Question 2 True / False
In Boolean algebra, AND distributes over OR but OR does not distribute over AND — just like in ordinary arithmetic where multiplication distributes over addition but not vice versa.
TTrue
FFalse
Answer: False
In Boolean algebra, BOTH operations distribute over each other: A ∧ (B ∨ C) = (A ∧ B) ∨ (A ∧ C), and also A ∨ (B ∧ C) = (A ∨ B) ∧ (A ∨ C). This symmetric distributivity (the principle of duality) is one of the key structural differences from ordinary arithmetic, where only multiplication distributes over addition.
Question 3 Short Answer
What does it mean for a Boolean expression to be in Disjunctive Normal Form (DNF), and why is it useful?
Think about your answer, then reveal below.
Model answer: A Boolean expression is in DNF when it is written as an OR of AND-terms (minterms), where each AND-term contains only literals (variables or their complements).

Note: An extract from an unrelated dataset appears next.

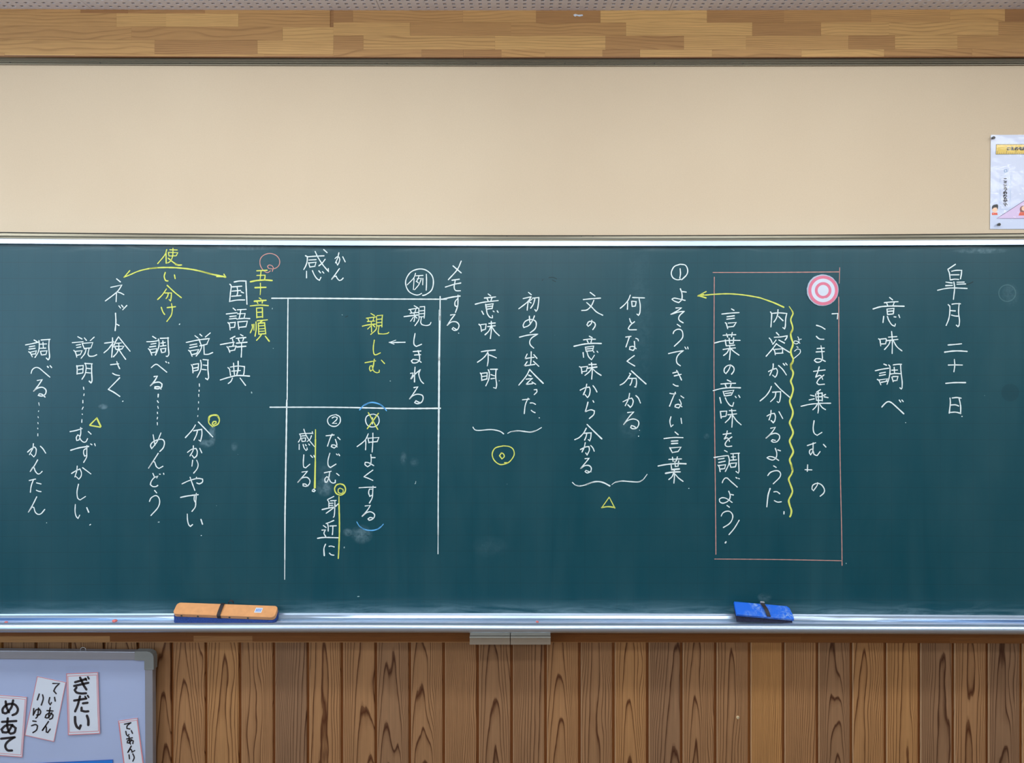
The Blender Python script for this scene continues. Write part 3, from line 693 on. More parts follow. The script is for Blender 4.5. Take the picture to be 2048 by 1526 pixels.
writing('arrow', 'c_y',
 (*C_, 'w3.4 1145 645 1000 580 860 530;w3 860 530 800 512 600 478 400 462 200 468 60 480 -30 492'),
 (1120, 520, 'w3.2 1995 432 1885 485 2040 475;1995 518 1885 485;1960 470 1890 483'))
writing('言葉の意味を調べよう', 'c_w',
 (*C_, '430 668 465 688;298 738 420 725 535 718;368 775 470 762;365 808 472 795;345 855 358 865 378 938;385 862 495 852 460 905;380 915 460 907;'
  '315 1028 400 1022 490 1020;362 1005 378 1055;440 990 430 1050;200 1133 300 1108 420 1098 548 1098;345 1090 350 1130 358 1172;398 1068 405 1142;460 1060 455 1140;405 1142 455 1138;360 1172 475 1162;315 1222 400 1208 485 1200;405 1175 412 1250 402 1362;395 1215 370 1265 320 1305;425 1215 470 1255 535 1300'),
 (*D, '418 65 395 130 355 185 332 165 332 120 370 80 420 72 462 105 462 150 430 195;372 272 422 298;285 328 390 320 487 318;345 335 362 380;425 325 412 372;180 418 300 388 430 378 555 380;315 428 335 492;330 430 462 412 430 475;345 458 430 447;345 490 430 478;270 512 288 590;345 515 370 570 410 620 445 632 460 580;480 495 495 515;528 482 545 512;'
  '278 700 290 795;290 702 365 698 355 765;290 775 350 768;400 692 490 690;380 748 500 735;432 672 442 780 435 918;420 760 400 800 345 855;450 760 500 830 562 885;'
  '315 1015 425 1000;372 968 360 1030 330 1078;332 1080 370 1062 392 1078 402 1112;435 1050 380 1090 345 1140 350 1170 380 1182 435 1175;'
  '335 1235 372 1255;190 1332 290 1315 380 1305;250 1355 330 1342;255 1400 345 1380;245 1435 262 1460 275 1525;262 1440 350 1430 335 1485;275 1490 335 1483;385 1305 400 1360 390 1430 345 1523;420 1280 540 1272;525 1275 528 1400 532 1520 522 1545 490 1520;430 1325 485 1322;452 1285 455 1365;405 1370 500 1362;405 1412 420 1460;420 1412 498 1405 485 1455;420 1465 485 1458'),
 (*E, '305 310 315 280 345 245 370 245 430 300 510 370;490 238 508 250;525 250 538 258;392 425 412 480 405 530 370 570 310 590 270 570 265 535 300 515 360 525 440 580;425 470 458 478;368 620 402 645;290 765 310 725 360 700 410 705 445 750 440 810 400 870 318 922;535 822 470 930 395 1020;w4 355 1118 345 1132'))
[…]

Every Boolean function has a DNF representation, making it a canonical form useful for verifying equivalences and constructing circuits directly from truth tables.
DNF corresponds directly to a truth table: each minterm covers exactly one row where the function outputs 1. This makes it easy to build any function from its truth table mechanically — one AND-term per true row — and provides a normal form for comparing whether two expressions are equivalent.